Lt. Gen. TRAINOR: Well, the thing is, you have a right to defend yourself. But you have no right to kill the innocent. Now, he has to make a judgment in his own mind. If he can kill the insurgent, obviously, that's the thing for him to do without harming the child. If he has to duck out of the way and get at the insurgent another way, that's what he has to do.

NEARY: Do the rules of engagement, do the ethics of war change? Are they evolving as wars change?

Lt. Gen. TRAINOR: No. You know, we have a tradition, the Just War tradition, in this country, which goes back centuries in its evolution. But one of the foundation elements of it is that you do not deliberately harm, kill innocent people. You protect them. And this applies whether it was in this war or whether it was in Vietnam, Korea or World War II.

NEARY: Do you think there are some situations in Iraq that are really different from any that have occurred before?

Lt. Gen. TRAINOR: No, there's nothing new here. You have to understand that people can become overwhelmed by the tragedies that they find themselves facing and the frustration that they're facing. But that is not an excuse. That's extenuating mitigating circumstances, but it's not an excuse for murder.

NEARY: Yeah. And what about the fact that it looks as though not only was there an incident in Haditha, but there was a cover-up as well. And I would imagine that part of that ethical training needs to be the reinforcement that when something occurs, people shouldn't be covering it up, people should be reporting it.

Lt. Gen. TRAINOR: You hit on a very important point. There are two issues here. One, was murder committed? And issue two, was there a cover-up? And that's also being investigated. Now, let's be realistic about this. You have a team out there, maybe four men led by a young NCO, and perhaps they do this. They've been overwhelmed by what they've see and so forth, and they overreact. And there's deliberate murder out of a sense of frustration or what have you. Let's take that as kind of a given for the hypothetical case that we're dealing with. Now, it's not likely that that outfit, which is operating semi-independently somewhere, it's not likely, at the end of the day, that they're going put themselves on report and say, oh, by the way, we committed cold-blooded murder. No, they're going to put the best face on it.

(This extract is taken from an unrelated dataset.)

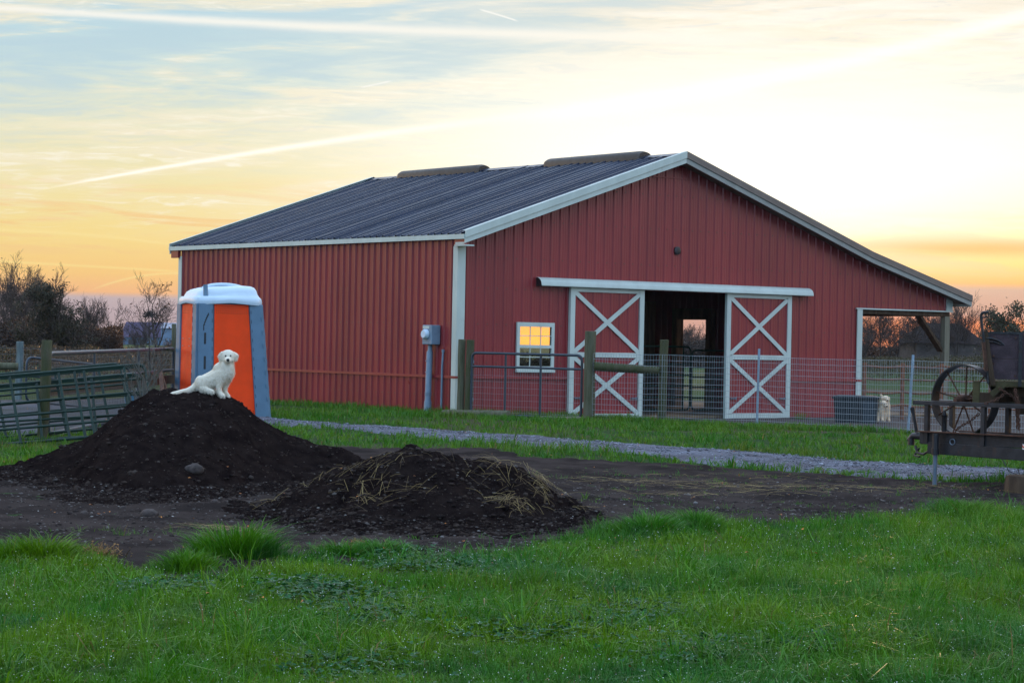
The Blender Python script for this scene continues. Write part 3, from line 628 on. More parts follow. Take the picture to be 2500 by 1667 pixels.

Okay. Now, I will also tell you this from 40 years of experience in the Marine Corps, that when that unit gets back, it's not long before the rumor gets around, something happened out there. Now, it's the job of the next level leadership along the line, whether it's a platoon leader or a company commander, if he smells something fishy and he starts to hear these rumors, it's his obligation to check into it. And if he doesn't, if it still smells as it goes up the line, the next level should be doing it. Now, if that is not done, then that's a case of dereliction of duty on the part of the leadership.

NEARY: Thanks very much, General.

Lt. Gen. TRAINOR: Thanks very much, Lynne. It's been a pleasure to be on with you.

NEARY: Retired Marine Corps Lt. Gen. Bernard Trainor is co-author of the book Cobra II: The Inside Story of the Invasion and Occupation of Iraq.